Tuesday, 16 December 2014

Step by step guide to making a Christmas pudding

For me, Christmas pudding is the most important food item on my table on Christmas day.  Since enjoying a homemade pudding many years ago, there is no going back and even though they take a bit of effort and a whole lot of time to boil away on the stove, when you smell and taste it -  it is worth every minute!

You can make them months in advance or days in advance and I made our Christmas pudding today.  It is actually really easy but does involve a few steps so I have tried to list them in detail below with photos to make it easy to follow.

I am not sure if many of you can be bothered going to this effort when you can pick one up from the shops but if you are thinking about it, I would definitely urge you to give it a go for Christmas this year and I promise you won't be disappointed.  It feeds a large group (approx 12) and served with brandy sauce, custard or icecream (or all 3) it will be the hit of the day.

Extra things you will need - some calico cloth (approx 70cm x 70cm).  You can buy this from Spotlight, Lincraft or other haberdashery store.  You will also need some string to tie up the pudding.

Let me know how you go,
Amanda




Christmas pudding

  • 250g butter
  • 1 cup brown sugar
  • 5 eggs
  • 2 Tbspn golden syrup
  • 1 cup plain flour
  • 1 tsp mixed spice
  • 1 tsp nutmeg
  • 1 tsp cinnamon
  • ½ tsp bicarbonate of soda
  • 1 cup breadcrumbs
  • ½ cup brandy or sherry
  • 250g sultanas
  • 250g currants
  • 250g raisins
  • Pudding cloth 70cm x 70cm
  • string


1. In a large bowl, add sultanas, currants & raisins. Pour brandy over fruit. Cover & leave
overnight.



2. In a large bowl, beat butter & sugar for 5 mins or until creamy. Gradually add eggs & beat
well. Add golden syrup & beat to combine. Don't be alarmed if the mixture is very sloppy.



3. In a separate bowl, mix together flour, spices &bicarb of soda. Add this to the butter mixture
& beat to combine.

4. Add breadcrumbs & beat well.



5. Add fruit & brandy mixture & beat well.




6. Dip pudding cloth into boiling water & spread out into the inside of a large empty bowl.
Sprinkle the cloth with sifted flour to prevent the pudding sticking to the cloth.




7. Tip mixture into cloth. Pull each side of the cloth up to fully enclose the mixture. Approx
3cm above the top of the pudding, tie up the cloth as tightly as possible with string.




8. Fill a large pot, half way with water & bring to the boil. Place wrapped pudding into pot.
Reduce to medium heat & gently boil for 4 hrs. *Optional - pop half an orange into boiling
water & leave during cooking time. Check water level during cooking time & top up
water if required.



9. Remove the pudding from the water & hang on a coat hanger hook until the cloth dries
(usually overnight).



10. Refrigerate or freeze until required.

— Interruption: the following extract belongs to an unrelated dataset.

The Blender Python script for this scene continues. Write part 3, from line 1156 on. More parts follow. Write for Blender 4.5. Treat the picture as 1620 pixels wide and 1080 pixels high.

11. Just prior to eating, boil the pudding for an additional 1 hr.  Serve warm or cold with custard or ice cream.



NOTES:

• For the pudding cloth I used calico which can be purchased from haberdashery stores such as Lincraft, Spotlight etc.

• In step 7, ensure you leave 3cm between the top of the pudding & the
string as the pudding expands during cooking.